**WRITTEN EXERCISE**. Your output is the lines from the first one to the one containing "828.0), (508.0, 960.0)]", repeated exactly, with images left out.

**SOURCE DATA**.

★ ★ ★ ★ ★ ★ ★

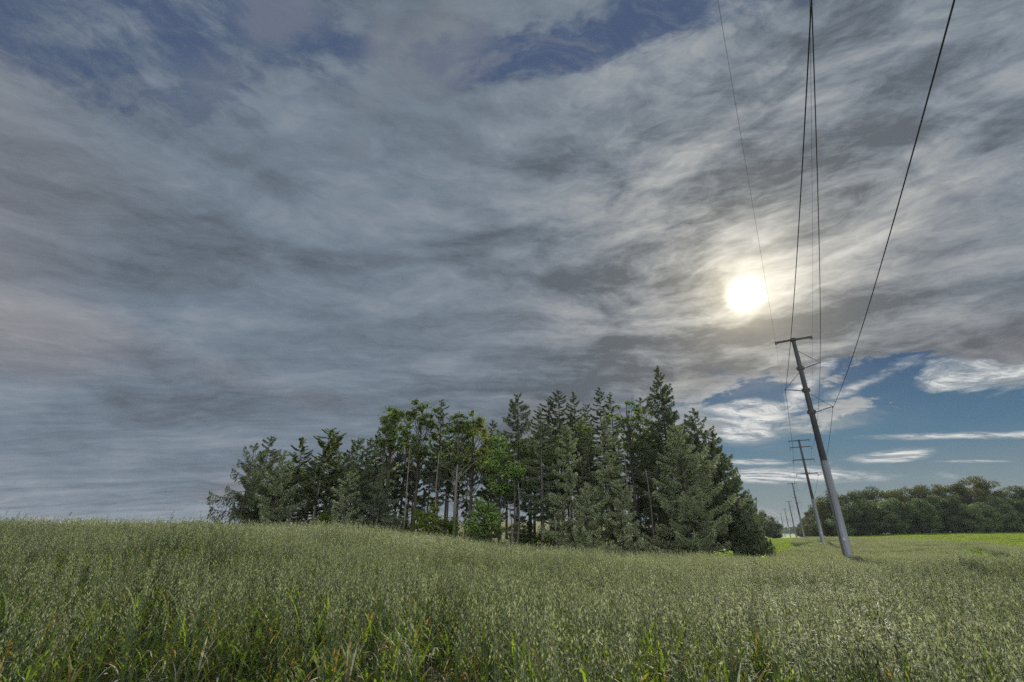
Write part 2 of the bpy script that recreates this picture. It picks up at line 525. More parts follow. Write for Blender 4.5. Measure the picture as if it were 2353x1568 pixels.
def thing(name, label, cat, loc, rz=0.0, group=None):
    o = bpy.data.objects.new(name, None)
    o.empty_display_size = .3
    C.objects.link(o)
    o.location = loc
    o.rotation_euler = (0, 0, rz)
    return tag(o, label, cat, group)


def unit(a):
    return a / (np.linalg.norm(a, axis=-1, keepdims=True) + 1e-9)


# ------------------------------------------------------------------ field limits
FAR_A = [-1.4, -.64, -.2, 0, .2, .36, .50, .53, .555, .57, .60, .66, .72, .80, .90, 1.02, 1.4]
FAR_Y = [30, 34, 33, 33.5, 36, 39, 42, 60, 80, 150, 162, 160, 148, 116, 90, 63, 48]
POLES = [(33.8, 51.0), (72.5, 117.0), (133.3, 228.0), (196.2, 345.0), (248.5, 446.0), (303.5, 555.0), (371.0, 690.0), (441.0, 828.0), (508.0, 960.0)]


def seg_dist(x, y, p, q):
    p, q = np.array(p, float), np.array(q, float)
    d = q - p
    t = np.clip(((x - p[0]) * d[0] + (y - p[1]) * d[1]) / d.dot(d), 0, 1)
    return np.hypot(x - p[0] - t * d[0], y - p[1] - t * d[1])


TRACK1 = [(47, 84), (72.5, 117), (112, 146)]
TRACK2 = [(66, 73), (34, 34), (24, 26)]


def oat_ok(x, y):
    far = np.interp(x / np.maximum(y, 1), FAR_A, FAR_Y)
    ok = (y < far) & (y > 2.4)
    for t, w in ((TRACK1, 3.0), (TRACK2, 1.7)):
        for p, q in zip(t[:-1], t[1:]):
            ok &= seg_dist(x, y, p, q) > w
    ok &= np.hypot(x - POLES[0][0], y - POLES[0][1]) > .75
    ok &= np.hypot(x - POLES[1][0], y - POLES[1][1]) > 2.6
    return ok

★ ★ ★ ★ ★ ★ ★

**THE COMPLETED TASK**.
Write part 2 of the bpy script that recreates this picture. It picks up at line 525. More parts follow. Write for Blender 4.5. Measure the picture as if it were 2353x1568 pixels.
def thing(name, label, cat, loc, rz=0.0, group=None):
    o = bpy.data.objects.new(name, None)
    o.empty_display_size = .3
    C.objects.link(o)
    o.location = loc
    o.rotation_euler = (0, 0, rz)
    return tag(o, label, cat, group)


def unit(a):
    return a / (np.linalg.norm(a, axis=-1, keepdims=True) + 1e-9)


# ------------------------------------------------------------------ field limits
FAR_A = [-1.4, -.64, -.2, 0, .2, .36, .50, .53, .555, .57, .60, .66, .72, .80, .90, 1.02, 1.4]
FAR_Y = [30, 34, 33, 33.5, 36, 39, 42, 60, 80, 150, 162, 160, 148, 116, 90, 63, 48]
POLES = [(33.8, 51.0), (72.5, 117.0), (133.3, 228.0), (196.2, 345.0), (248.5, 446.0), (303.5, 555.0), (371.0, 690.0), (441.0, 828.0), (508.0, 960.0)]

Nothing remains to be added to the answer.